UT Dallas Magazine includes the full version of “Reinventing the Arts.” The magazine is available for viewing online.
The following are excerpts from “Reinventing the Arts,” the cover article in the just-released edition of UT Dallas Magazine. The piece was written by Gaile Robinson, an area art critic and arts writer. The full version of this story and other articles are available in the magazine’s online edition.
What do you get when you put an animator, a physicist and a painter together?
Don’t anticipate a punch line; there isn’t one. Not yet.
“The answer will come in the future,” said Dr. Dennis Kratz, dean of the School of Arts and Humanities, “in a place designed to create pathways among people, projects and ideas.”
As dean, Kratz has developed an interdisciplinary curriculum that fosters collaboration at the intersection of arts and humanities, science and engineering.
“There is a statistical correlation between Nobel Prize winners and art,” Kratz said. “It enables them to see from a different viewpoint.”
“There is a statistical correlation between Nobel Prize winners and art,” said Dean Dennis Kratz.
Kratz’s viewpoint, a broadminded administration, and a creative faculty eager to transform the traditions of a typical liberal arts program, have redefined how the arts and humanities are viewed and taught at UT Dallas.
“This isn’t about putting art in a science-based university. It’s about reconstructing the way we educate people to bring science, art and humanities together,” Kratz said.
“We want to suffuse everything.”
Kratz’s manifest destiny—geographically and cognitively—is recognized by way of the Arts and Technology Program, Texas’s first degree that combines computer science and engineering with arts and humanities.
ATEC is a contemporary hybrid, a joint creation of the Erik Jonsson School of Engineering and Computer Science and the School of Arts and Humanities.
New ATEC Building Demonstrates Commitment
“It’s right on the center of campus. This is prominent real estate. This tells you about the University’s own priorities.” said Dr. Richard Brettell, the Margaret M. McDermott Distinguished Chair of Art and Aesthetic Studies.
The 155,000-square-foot, $60 million project is scheduled for its ribbon cutting in 2013. It will provide 2,150 new classroom seats and 50 offices, as well as a lecture hall that will seat 1,200. The building was designed by Studios Architecture, the same firm that designed the Googleplex, Google’s headquarters in Mountain View, Calif.
Dr. Dave Parry, assistant professor of Arts and Technology and emerging media and communication.
Student Perspectives Broaden
“Humanities students often have no understanding why the Internet is fundamentally different from other forms of communication. The computer science students get it. But the humanities students understand the critical issues and why it matters on a cultural level. When you get them together it’s more productive,” said Dr. David Parry, assistant professor of ATEC and emerging media and communication
Parry believes there is an absolute necessity to be digitally literate. “In the future, the people who have power—power in a good way, power over their own lives—will be digitally literate,” he said. “There will be people who understand how to make, use, manipulate, critique and engage with social media in all its forms and there will be people who will just consume.” Parry sees his job as moving the consumers into the group of producers.

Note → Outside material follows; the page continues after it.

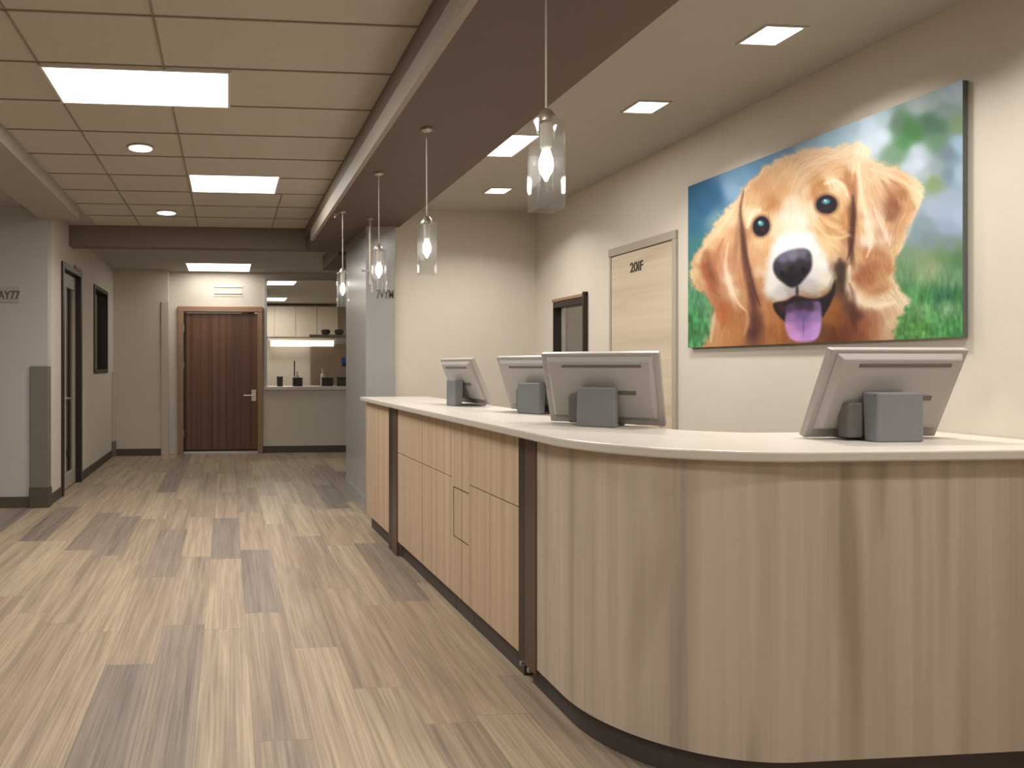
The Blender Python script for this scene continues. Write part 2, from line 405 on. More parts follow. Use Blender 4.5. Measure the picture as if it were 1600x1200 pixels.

Recent Hires Show Emphasis
Dr. Roger Malina is a physicist, astronomer and executive editor of the Leonardo publications at MIT Press. With dual appointments as a distinguished professor of arts and technology in the School of Arts and Humanities and a professor of physics in the School of Natural Sciences and Mathematics, he focuses on connections among the natural sciences and arts, design and the humanities.
“In my career, I’ve had the scientific strand and the art and technology strand. This is an opportunity to combine both,” Malina said. “There are not many places in the U.S. or internationally that are doing what we’re trying to accomplish here—merge arts and humanities with science and engineering at a deep level and with the resources to support it.”
Dr. Venus Opal Reese, an associate professor of aesthetic studies, teaches and performs.
Freedom for Faculty
In more established institutions of higher learning, Dr. Venus Opal Reese, who teaches everything from identity theory to hip-hop dance, knows that taking her solo performance show on the road would be viewed with disapproval.
“I would have been penalized, not rewarded,” said Reese, associate professor of aesthetic studies. When schools post a job for an artist and a scholar, she said, most want a performer or a scholar to teach traditional theater history.
“When in truth, I don’t teach theater history. I do teach how people themselves perform, in terms of gender, race, sexuality and class. And I am a working performer. Taking this job afforded me the opportunity to be my whole self.”